ACCC chair backs push for media law reform

ACCC chair backs push for media law reformACCC chairman Rod Sims

Australian Competition and Consumer Commission chairman Rod Sims has backed a push for media reform, criticising current legislation as outdated and possibly protectionist.

Mr Sims made the observations in a speech to an RBB Economics conference yesterday, as Communication Minister Mitch Fifield drafts options to present to federal cabinet, possibly before Christmas.

He said the reach rule, which prevents a TV network from broadcasting to more than 75 per cent of the population, potentially limited competition and efficient investment in the industry.

Mr Sims also believes the two-out-three rule is outdated. This rule prohibits a person or company from controlling more than two out of three media platforms, in commercial radio, television, or newspaper.

Due to the diversity of news sources today, and emerging technology, this law was obsolete, he said.

“Indeed, we need to ask whether the two-out- of-three rule is preventing the efficient delivery of content over multiple platforms, and should be reviewed to see whether it is still relevant for the preservation of diversity.” – Rod Sims, chairman of the Australian Competition and Consumer Commission

“This rule was introduced before the emergence of the internet. Now people can read overseas newspapers as easily as they can local ones, and they can stream or otherwise gain access to endless content.

“Regulation that relies on particular platforms will always run the risk of being obsolete as technology and consumer preferences change.

“Indeed, we need to ask whether the two-out- of-three rule is preventing the efficient delivery of content over multiple platforms, and should be reviewed to see whether it is still relevant for the preservation of diversity.

“Conversely, such a rule, may give some firms the impression that they can be protected from technological change.

“Surely laws that restrict acquisitions need clear justification. Changing technology may have made the initial justification for the two-out-of-three rule, from 30 years ago, redundant.”

Mr Sims said the ACCC’s interest in media law was triggered by the bid by pay-TV broadcaster Foxtel to purchase a 15 per cent stake in Ten Network Holdings, a transaction to which the regulator gave the green light.

“The reach rule is potentially limiting competition and efficient investment in the industry,” he said.

“With regard to the recent Foxtel-Ten transactions, it could be observed that the reach rule may have limited the ability of existing shareholders of free-to-air networks and other broadcasters from investing, or increasing their investments, in Ten,” he said.

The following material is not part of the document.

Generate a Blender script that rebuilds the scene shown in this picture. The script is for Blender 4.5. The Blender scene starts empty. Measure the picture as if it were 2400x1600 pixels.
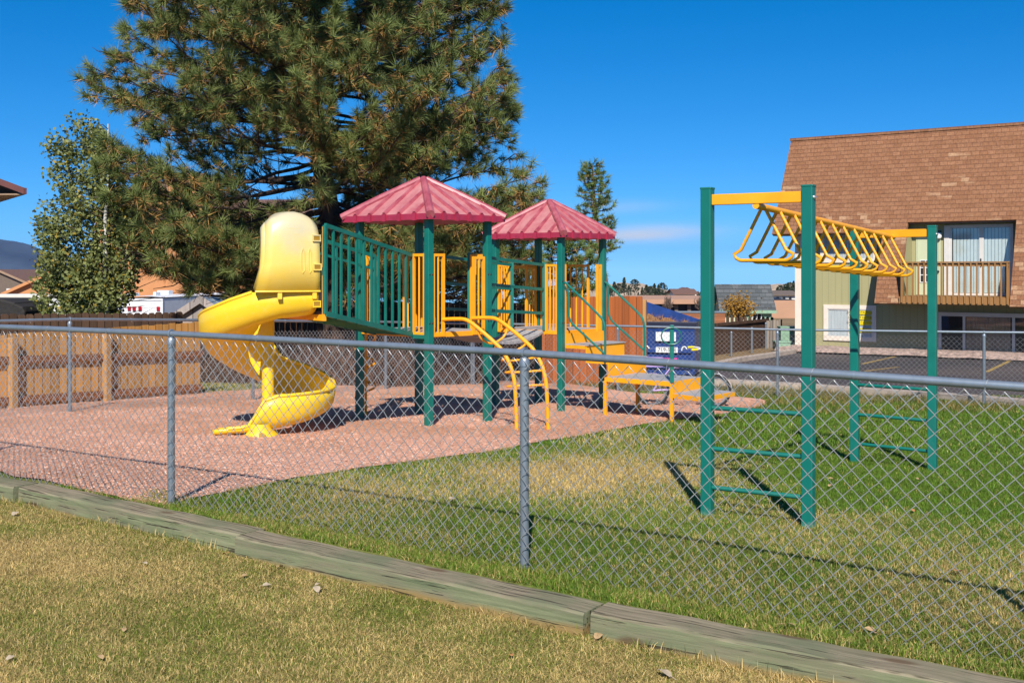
import bpy, math, random
import numpy as np
from mathutils import Vector, Matrix
R = math.radians
random.seed(7)
rng = np.random.default_rng(7)
scene = bpy.context.scene
col = scene.collection
F, CX, HY, EYE = 2600.0, 1200.0, 632.0, 1.67      # focal length and horizon of the photo, in its own pixels

# ------------------------------------------------------------------ lie of the land
TL = [(-5.95, 9.95), (-3.79, 8.46), (-1.70, 6.86), (0.374, 5.46), (2.45, 4.22), (4.6, 3.0)]   # timber edging, in plan
def lerp(a, b, t): return a + (b - a) * t
def plane(x, y):
    x = np.asarray(x, float); y = np.asarray(y, float)
    xs = np.clip(x, -14, 6)
    z = .03 - .02 * (xs + 2.4) - .0395 * np.clip(y - 7, 0, 14)
    t = np.clip((x + 2) / 8, 0, 1); t = t * t * (3 - 2 * t)
    s = -.06 + .048 * t
    z = z + s * np.clip(y - 21, 0, 24)
    s2 = -.03 + 0 * t
    return z + s2 * np.clip(y - 45, 0, 1e9)
def timber_y(x):
    xs = [-60] + [p[0] for p in TL] + [60]
    ys = [TL[0][1] + .69 * 54] + [p[1] for p in TL] + [TL[-1][1] - .57 * 55]
    return np.interp(x, xs, ys)
def ground(x, y):
    d = (np.asarray(y, float) - timber_y(x)) * .80
    t = np.clip((d - .06) / .08, 0, 1)
    return plane(x, y) - .110 * (1 - t)
def gz(x, y): return float(ground(x, y))
def at(px, py, Y):
    return Vector(((px - CX) / F * Y, Y, EYE - (py - HY) / F * Y))
def xat(px, Y): return (px - CX) / F * Y
def zat(py, Y): return EYE - (py - HY) / F * Y
def gp(px, py):
    lo, hi = 2.0, 400.0
    for _ in range(60):
        m = (lo + hi) / 2
        p = at(px, py, m)
        if p.z > gz(p.x, p.y): lo = m
        else: hi = m
    return at(px, py, lo)

def _h(ix, iy, s):
    n = (ix * 374761393 + iy * 668265263 + s * 982451653) & 0xffffffff
    n = ((n ^ (n >> 13)) * 1274126177) & 0xffffffff
    return ((n ^ (n >> 16)) & 0xffff) / 65535.0
def vnoise(x, y, s=0):
    x = np.asarray(x, float); y = np.asarray(y, float)
    ix = np.floor(x).astype(np.int64); iy = np.floor(y).astype(np.int64)
    fx = x - ix; fy = y - iy
    fx = fx * fx * (3 - 2 * fx); fy = fy * fy * (3 - 2 * fy)
    a = _h(ix, iy, s); b = _h(ix + 1, iy, s); c = _h(ix, iy + 1, s); d = _h(ix + 1, iy + 1, s)
    return (a * (1 - fx) + b * fx) * (1 - fy) + (c * (1 - fx) + d * fx) * fy
def fbm(x, y, s=0):
    return (vnoise(x, y, s) + .5 * vnoise(2.1 * x, 2.1 * y, s + 1) + .25 * vnoise(4.3 * x, 4.3 * y, s + 2)) / 1.75

# ------------------------------------------------------------------ objects
def tag(o, label=None, cat=None, group=None, kind=None):
    if label: o['label'] = label
    if cat: o['category'] = cat
    if group: o['group'] = group
    if kind: o['kind'] = kind
    return o
ORG = {}
def thing(name, label, cat, loc=(0, 0, 0), rotz=0, group=None, local=False):
    o = bpy.data.objects.new(name, None)
    o.empty_display_size = .2
    col.objects.link(o)
    o.location = loc; o.rotation_euler = (0, 0, rotz)
    tag(o, label, cat, group)
    ORG[o.name] = Vector((0, 0, 0)) if local else Vector(loc)
    return o
def root_of(o):
    while o.parent: o = o.parent
    return o
def finish(name, me, mats, parent, origin=None, smooth=False, angle=40, bevel=0):
    for m in (mats if isinstance(mats, (list, tuple)) else [mats]):
        me.materials.append(m)
    o = bpy.data.objects.new(name, me)
    col.objects.link(o)
    if parent is not None: o.parent = parent
    elif origin is not None: o.location = origin
    if smooth:
        me.shade_smooth()
        me.set_sharp_from_angle(angle=R(angle))
    if bevel:
        b = o.modifiers.new('edge', 'BEVEL'); b.width = bevel; b.segments = 2; b.limit_method = 'ANGLE'; b.angle_limit = R(50)
    return o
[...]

However, he believed an anti-siphoning regime sports broadcasting should be retained for sports broadcasting, a step that would have significant repercussions for Foxtel, a joint venture between News Corp Australia and Telstra.

“While there are serious questions to be asked about the two-out-of-three and the 75 per cent reach rules, we believe that, also for competition reasons, some form of anti-siphoning regime continues to be required,” he said.

“We believe this to be the case because Australia has, in essence, a near monopoly pay TV provider in Foxtel.

“The concern is that, without the anti-siphoning regime, Foxtel could acquire exclusively all premium sport and reduce competition in the television viewing market.”